Leitsatz

Bei der im Verfahren des vorläufigen Rechtsschutzes gebotenen summarischen Prüfung sind die Kinderfreibeträge nicht nur für das Jahr 2014 verfassungswidrig zu niedrig. Das betrifft bei der Einkommensteuerfestsetzung diejenigen Steuerpflichtigen, für die der Abzug der steuerlichen Kinderfreibeträge günstiger ist als das Kindergeld

 

Sachverhalt

Die Antragstellerin ist verwitwet und alleinerziehende Mutter. Ihre zwei Töchter wurden in den Jahren 1993 und 1998 geboren und befanden sich im Streitjahr in Ausbildung. Im Einkommensteuerbescheid für 2014 zog das Finanzamt für die Töchter Freibeträge gemäß § 32 Abs. 6 EStG von zusammen jeweils 7.008 EUR ab. Der Einkommensteuerbescheid 2014 erging vorläufig gemäß § 165 Abs. 1 Satz 2 Nr. 3 AO u.a. hinsichtlich der Höhe der Freibeträge nach § 32 Abs. 6 Sätze 1 und 2 EStG. Die Antragstellerin legte gegen den Bescheid Einspruch ein und beantragte die Vollziehung des Bescheides für 2014 insoweit auszusetzen, als sich aus den verfassungsgemäß anzusetzenden höheren Freibeträgen eine niedrigere Steuer ergeben würde. Zur Begründung führte sie aus, dass bereits in dem Neunten Existenzminimumbericht das sächliche Existenzminimum eines Kindes für das Jahr 2014 mit 4.440 EUR dargestellt wurde, und der steuerliche Freibetrag nach § 32 Abs. 6 EStG nur 4.368 EUR betrage, also 72 EUR zu niedrig sei.

 

Entscheidung

Das Finanzgericht hat dem Antrag überwiegend entsprochen.

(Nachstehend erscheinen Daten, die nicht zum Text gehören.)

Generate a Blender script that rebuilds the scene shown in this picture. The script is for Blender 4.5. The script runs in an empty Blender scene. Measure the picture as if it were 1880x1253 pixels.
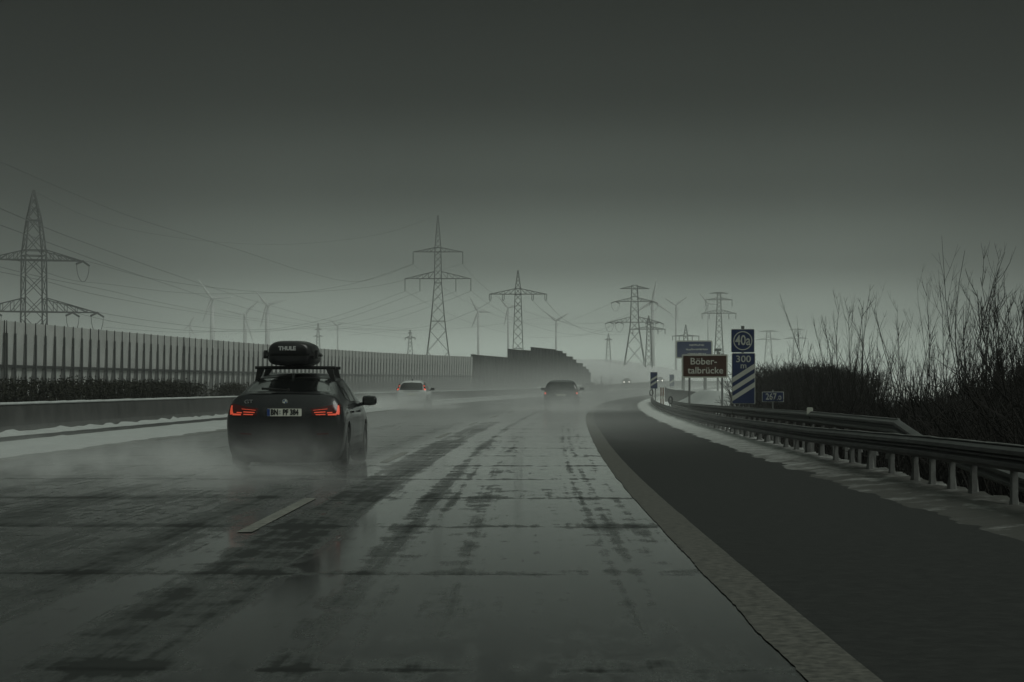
import bpy, bmesh, math, random
from mathutils import Vector, Matrix, noise
from mathutils.bvhtree import BVHTree
R = math.radians
rng = random.Random(7)
sc = bpy.context.scene
COL = sc.collection

# ------------------------------------------------------------------ camera, sky, sun, exposure
F, X0, Y0, H = 4200.0, 940.0, 709.0, 1.27          # focal length in photo pixels, axis, horizon row, eye height
cam_d = bpy.data.cameras.new('camera'); cam = bpy.data.objects.new('camera', cam_d); COL.objects.link(cam)
cam.location = (0, 0, H); cam.rotation_euler = (R(90), 0, 0)
cam_d.sensor_width = 36; cam_d.lens = F / 1880 * 36
cam_d.shift_y = (Y0 - 626.5) / 1880
cam_d.clip_start = 0.2; cam_d.clip_end = 20000
sc.camera = cam

SUN_EL, SUN_AZ = 48.0, 128.0
world = bpy.data.worlds.new('World'); sc.world = world; world.use_nodes = True

def nn(nt, typ, **kw):
    n = nt.nodes.new(typ)
    for k, v in kw.items():
        if k == 'i':
            for a, b in v.items(): n.inputs[a].default_value = b
        else: setattr(n, k, v)
    return n

def math_n(nt, op, a, b=None, c=None, clamp=False):
    n = nt.nodes.new('ShaderNodeMath'); n.operation = op; n.use_clamp = clamp
    for k, v in enumerate((a, b, c)):
        if v is None: continue
        if isinstance(v, (int, float)): n.inputs[k].default_value = v
        else: nt.links.new(v, n.inputs[k])
    return n.outputs[0]

def ramp_n(nt, fac, stops, interp='LINEAR'):
    n = nt.nodes.new('ShaderNodeValToRGB'); cr = n.color_ramp; cr.interpolation = interp
    while len(cr.elements) < len(stops): cr.elements.new(0.5)
    for e, (p, v) in zip(cr.elements, stops):
        e.position = p
        e.color = (v, v, v, 1) if isinstance(v, (int, float)) else (*v, 1)
    nt.links.new(fac, n.inputs[0])
    return n.outputs[0]

def build_world():
    nt = world.node_tree; nt.nodes.clear()
    out = nt.nodes.new('ShaderNodeOutputWorld'); bg = nt.nodes.new('ShaderNodeBackground')
    sky = nt.nodes.new('ShaderNodeTexSky'); sky.sky_type = 'NISHITA'; sky.sun_disc = False
    sky.sun_elevation = R(SUN_EL); sky.sun_rotation = R(SUN_AZ); sky.air_density = 2; sky.dust_density = 6
    bw = nt.nodes.new('ShaderNodeRGBToBW'); nt.links.new(sky.outputs[0], bw.inputs[0])
    tc = nt.nodes.new('ShaderNodeTexCoord'); sp = nt.nodes.new('ShaderNodeSeparateXYZ')
    nt.links.new(tc.outputs['Generated'], sp.inputs[0])
    z = sp.outputs[2]
    # overcast deck: pale fog band on the horizon, a heavy dark cloud bank ahead, brighter cloud overhead and behind
    front = ramp_n(nt, z, [(0.0, .95), (0.014, .84), (0.030, .385), (0.055, .145), (0.09, .055), (0.13, .014), (0.17, .006), (.20, .008), (.36, .30), (1.0, .42)], 'EASE')
    back = ramp_n(nt, z, [(0.0, .12), (.12, .16), (.35, .32), (1.0, .42)])
    az = ramp_n(nt, math_n(nt, 'MULTIPLY_ADD', sp.outputs[1], .5, .5), [(0.55, 0.0), (0.95, 1.0)], 'EASE')
    mix = nt.nodes.new('ShaderNodeMix'); mix.data_type = 'FLOAT'
    nt.links.new(az, mix.inputs[0]); nt.links.new(back, mix.inputs[2]); nt.links.new(front, mix.inputs[3])
    # the bank thins towards the road's vanishing point
    side = ramp_n(nt, math_n(nt, 'ABSOLUTE', math_n(nt, 'SUBTRACT', sp.outputs[0], .02)), [(0.0, 1.06), (0.10, .86), (.22, .38), (.6, .40)], 'EASE')
    nz = nn(nt, 'ShaderNodeTexNoise', i={'Scale': 2.2, 'Detail': 4.0, 'Roughness': .5})
    mp = nn(nt, 'ShaderNodeMapping'); mp.inputs['Scale'].default_value = (1, 1, 3.0)
    nt.links.new(tc.outputs['Generated'], mp.inputs[0]); nt.links.new(mp.outputs[0], nz.inputs['Vector'])
    cl = math_n(nt, 'MULTIPLY_ADD', nz.outputs[0], .22, .89)
    v = math_n(nt, 'MULTIPLY', math_n(nt, 'MULTIPLY', mix.outputs[0], side), cl)
    v = math_n(nt, 'ADD', math_n(nt, 'MULTIPLY', v, 10.0), math_n(nt, 'MULTIPLY', bw.outputs[0], .02))
    col = nt.nodes.new('ShaderNodeVectorMath'); col.operation = 'SCALE'
    col.inputs[0].default_value = (.845, 1.0, .865); nt.links.new(v, col.inputs['Scale'])
    nt.links.new(col.outputs[0], bg.inputs[0]); bg.inputs[1].default_value = 0.1
    nt.links.new(bg.outputs[0], out.inputs[0])
build_world()

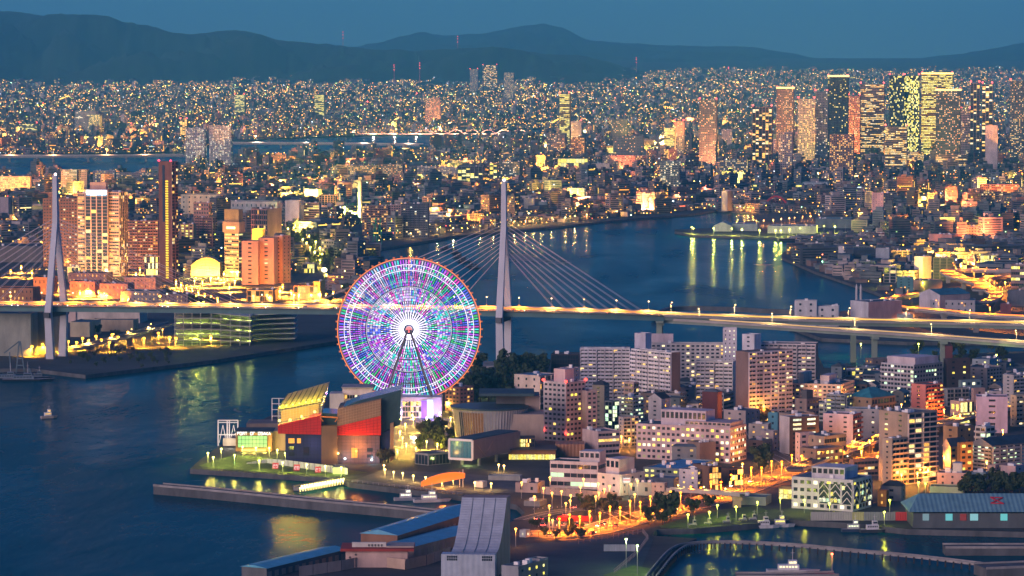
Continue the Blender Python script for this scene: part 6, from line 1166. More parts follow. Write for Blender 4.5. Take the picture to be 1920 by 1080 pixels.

Nach seiner Auffassung bestehen unter Zugrundelegung der Rechtsprechung des BVerfG ernstliche Zweifel an der Verfassungsmäßigkeit der gesetzlichen Regelung der Freibeträge des § 32 Abs. 6 EStG für den Veranlagungszeitraum 2014. Bei der im Verfahren der Aussetzung der Vollziehung gebotenen summarischen Prüfung ist der Freibetrag für das sächliche Existenzminimum in § 32 Abs. 6 EStG in der für das Jahr 2014 geltenden Fassung evident zu niedrig. Das Finanzgericht hat weiter die Auffassung vertreten, dass bei der Ermittlung der Höhe des Kinderfreibetrags der Gesetzgeber lediglich ein durchschnittliches Existenzminimum von 258 EUR pro Monat berücksichtigt. Das liegt unter dem Anspruch auf Sozialleistungen eines sechsjährigen Kindes. Für volljährige Kinder werden diese Werte ebenfalls herangezogen, was für das Finanzgericht mehr als zweifelhaft ist. Der Kinderfreibetrag müsste für volljährige Kinder deshalb deutlich höher ausfallen.

 

Hinweis

Da die Einkommensteuerbescheide hinsichtlich der Höhe der kindbezogenen Freibeträge nach § 32 Abs. 6 Satz 1 und 2 EStG derzeit vorläufig nach § 165 Abs. 1 Satz 2 Nr. 3 AO ergehen, ist ein Einspruch gegen die Steuerbescheide ab 2014 grundsätzlich nicht erforderlich. Da jedoch nicht eindeutig geklärt ist, ob der Vorläufigkeitsvermerk auch die Problematik der deutlicheren Erhöhung der Kinderfreibeträge für volljährige Kinder umfasst, ist in diesen Fällen ein Einspruch unter Hinweis auf die vorstehende Entscheidung des Finanzgerichts sinnvoll. Gleichzeitig sollte dann ein Antrag auf Ruhen des Verfahrens nach § 363 Abs. 2 AO gestellt werden.